The Poet Laureate is appointed annually by the Librarian of Congress and serves from October to May. In making the appointment, the Librarian consults with former appointees, the current Laureate and distinguished poetry critics. The position has existed under two separate titles: from 1937 to 1986 as “Consultant in Poetry to the Library of Congress” and from 1986 forward as “Poet Laureate Consultant in Poetry.” The name was changed by an act of Congress in 1985.

The Library keeps to a minimum the specific duties in order to afford incumbents maximum freedom to work on their own projects while at the Library. The Laureate gives an annual lecture and reading of his or her poetry and usually introduces poets in the Library’s annual poetry series, the oldest in the Washington area, and among the oldest in the United States. This annual series of public poetry and fiction readings, lectures, symposia, and occasional dramatic performances began in the 1940s. Collectively the Laureates have brought more than 2,000 poets and authors to the Library to read for the Archive of Recorded Poetry and Literature.
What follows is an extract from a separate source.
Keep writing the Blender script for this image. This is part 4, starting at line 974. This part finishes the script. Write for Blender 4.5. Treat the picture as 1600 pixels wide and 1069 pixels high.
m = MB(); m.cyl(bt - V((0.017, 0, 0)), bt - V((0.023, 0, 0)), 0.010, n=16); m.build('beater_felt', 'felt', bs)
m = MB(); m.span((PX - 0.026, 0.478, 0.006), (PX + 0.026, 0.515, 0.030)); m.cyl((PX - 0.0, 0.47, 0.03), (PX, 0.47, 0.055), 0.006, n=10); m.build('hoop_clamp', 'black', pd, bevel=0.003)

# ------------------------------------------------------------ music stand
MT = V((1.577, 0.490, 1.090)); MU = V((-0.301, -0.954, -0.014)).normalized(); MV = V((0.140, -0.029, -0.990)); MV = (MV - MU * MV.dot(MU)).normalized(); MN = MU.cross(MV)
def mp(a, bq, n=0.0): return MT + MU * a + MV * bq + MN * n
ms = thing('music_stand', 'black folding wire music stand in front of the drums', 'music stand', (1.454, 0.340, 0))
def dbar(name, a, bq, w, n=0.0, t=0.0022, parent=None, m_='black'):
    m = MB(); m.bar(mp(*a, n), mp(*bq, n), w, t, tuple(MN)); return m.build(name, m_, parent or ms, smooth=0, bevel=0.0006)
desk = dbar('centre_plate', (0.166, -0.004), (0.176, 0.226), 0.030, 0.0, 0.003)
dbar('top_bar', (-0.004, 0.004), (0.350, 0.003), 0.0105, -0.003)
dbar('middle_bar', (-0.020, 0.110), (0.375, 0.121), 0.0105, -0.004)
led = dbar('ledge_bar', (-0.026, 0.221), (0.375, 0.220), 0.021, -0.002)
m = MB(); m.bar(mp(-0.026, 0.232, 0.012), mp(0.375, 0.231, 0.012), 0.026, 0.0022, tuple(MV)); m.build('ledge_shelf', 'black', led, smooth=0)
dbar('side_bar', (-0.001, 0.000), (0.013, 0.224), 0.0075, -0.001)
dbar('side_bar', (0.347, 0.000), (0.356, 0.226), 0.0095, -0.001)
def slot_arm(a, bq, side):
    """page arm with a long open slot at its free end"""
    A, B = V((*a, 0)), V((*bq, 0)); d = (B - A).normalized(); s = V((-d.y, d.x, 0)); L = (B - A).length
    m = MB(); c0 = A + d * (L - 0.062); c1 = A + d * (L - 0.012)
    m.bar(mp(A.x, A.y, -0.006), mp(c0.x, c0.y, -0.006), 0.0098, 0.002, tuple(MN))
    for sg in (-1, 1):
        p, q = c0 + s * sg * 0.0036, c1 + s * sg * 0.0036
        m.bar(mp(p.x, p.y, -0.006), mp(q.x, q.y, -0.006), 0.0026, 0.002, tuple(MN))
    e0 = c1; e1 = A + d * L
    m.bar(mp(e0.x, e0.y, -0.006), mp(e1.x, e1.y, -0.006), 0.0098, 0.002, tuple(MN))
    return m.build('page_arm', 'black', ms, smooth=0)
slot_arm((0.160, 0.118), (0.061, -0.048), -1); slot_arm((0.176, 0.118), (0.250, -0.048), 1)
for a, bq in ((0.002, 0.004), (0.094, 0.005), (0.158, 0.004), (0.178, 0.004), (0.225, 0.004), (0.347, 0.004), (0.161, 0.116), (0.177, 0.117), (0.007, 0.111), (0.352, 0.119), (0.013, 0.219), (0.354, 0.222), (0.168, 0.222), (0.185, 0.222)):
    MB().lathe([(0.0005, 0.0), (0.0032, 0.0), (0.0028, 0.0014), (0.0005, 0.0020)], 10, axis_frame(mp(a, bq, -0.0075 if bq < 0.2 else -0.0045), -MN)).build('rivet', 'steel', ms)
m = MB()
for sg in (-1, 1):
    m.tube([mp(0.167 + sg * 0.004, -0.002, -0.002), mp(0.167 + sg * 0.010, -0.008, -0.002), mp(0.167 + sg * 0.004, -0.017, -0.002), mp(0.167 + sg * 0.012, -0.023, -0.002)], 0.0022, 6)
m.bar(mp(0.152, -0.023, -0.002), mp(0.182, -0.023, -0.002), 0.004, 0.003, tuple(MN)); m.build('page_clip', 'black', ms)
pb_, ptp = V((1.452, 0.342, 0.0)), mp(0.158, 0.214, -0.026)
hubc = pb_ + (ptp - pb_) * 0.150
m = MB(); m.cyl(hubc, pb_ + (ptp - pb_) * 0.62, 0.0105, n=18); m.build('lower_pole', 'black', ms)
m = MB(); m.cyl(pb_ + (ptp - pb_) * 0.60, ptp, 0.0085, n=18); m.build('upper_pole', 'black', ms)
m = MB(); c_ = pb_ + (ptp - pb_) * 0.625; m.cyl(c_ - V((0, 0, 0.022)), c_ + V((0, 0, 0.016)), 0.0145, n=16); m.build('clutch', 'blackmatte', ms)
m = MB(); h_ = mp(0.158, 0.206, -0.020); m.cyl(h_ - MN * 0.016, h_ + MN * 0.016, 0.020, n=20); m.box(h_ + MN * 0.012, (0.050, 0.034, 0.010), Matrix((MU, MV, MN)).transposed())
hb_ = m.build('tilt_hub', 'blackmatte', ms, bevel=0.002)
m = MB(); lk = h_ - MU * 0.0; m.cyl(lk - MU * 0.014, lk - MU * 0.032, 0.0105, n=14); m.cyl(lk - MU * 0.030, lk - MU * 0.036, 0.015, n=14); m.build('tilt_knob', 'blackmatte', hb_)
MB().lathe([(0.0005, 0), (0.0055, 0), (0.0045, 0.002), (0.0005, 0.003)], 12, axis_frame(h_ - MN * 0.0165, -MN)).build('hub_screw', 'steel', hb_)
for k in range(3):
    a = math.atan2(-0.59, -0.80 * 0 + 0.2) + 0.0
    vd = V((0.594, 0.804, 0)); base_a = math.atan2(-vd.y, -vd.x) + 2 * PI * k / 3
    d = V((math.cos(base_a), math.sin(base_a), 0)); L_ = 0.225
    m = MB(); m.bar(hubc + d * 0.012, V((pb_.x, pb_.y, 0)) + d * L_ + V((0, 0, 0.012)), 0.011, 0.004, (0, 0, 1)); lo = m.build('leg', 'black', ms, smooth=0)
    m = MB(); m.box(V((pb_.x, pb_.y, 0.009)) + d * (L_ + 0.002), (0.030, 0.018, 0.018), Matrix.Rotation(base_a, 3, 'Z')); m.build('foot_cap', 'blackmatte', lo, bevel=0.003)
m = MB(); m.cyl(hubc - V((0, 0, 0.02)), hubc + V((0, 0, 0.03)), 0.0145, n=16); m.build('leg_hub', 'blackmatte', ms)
Those interested in reading a more detailed history of the poetry consultantship at the Library of Congress should refer to William McGuire’s Poetry’s Catbird Seat: The Consultantship in Poetry in the English Language at the Library of Congress, 1937-1987 (Washington: Library of Congress, 1988. LC Call No.: Z733.U6M38 1988).

Each Laureate brings a different emphasis to the position. Joseph Brodsky initiated the idea of providing poetry in airports, supermarkets and hotel rooms. Maxine Kumin started a popular series of poetry workshops for women at the Library of Congress. Gwendolyn Brooks met with elementary school students to encourage them to write poetry. Rita Dove brought together writers to explore the African diaspora through the eyes of its artists. She also championed children’s poetry and jazz with poetry events. Robert Hass organized the “Watershed” conference that brought together noted novelists, poets and storytellers to talk about writing, nature and community.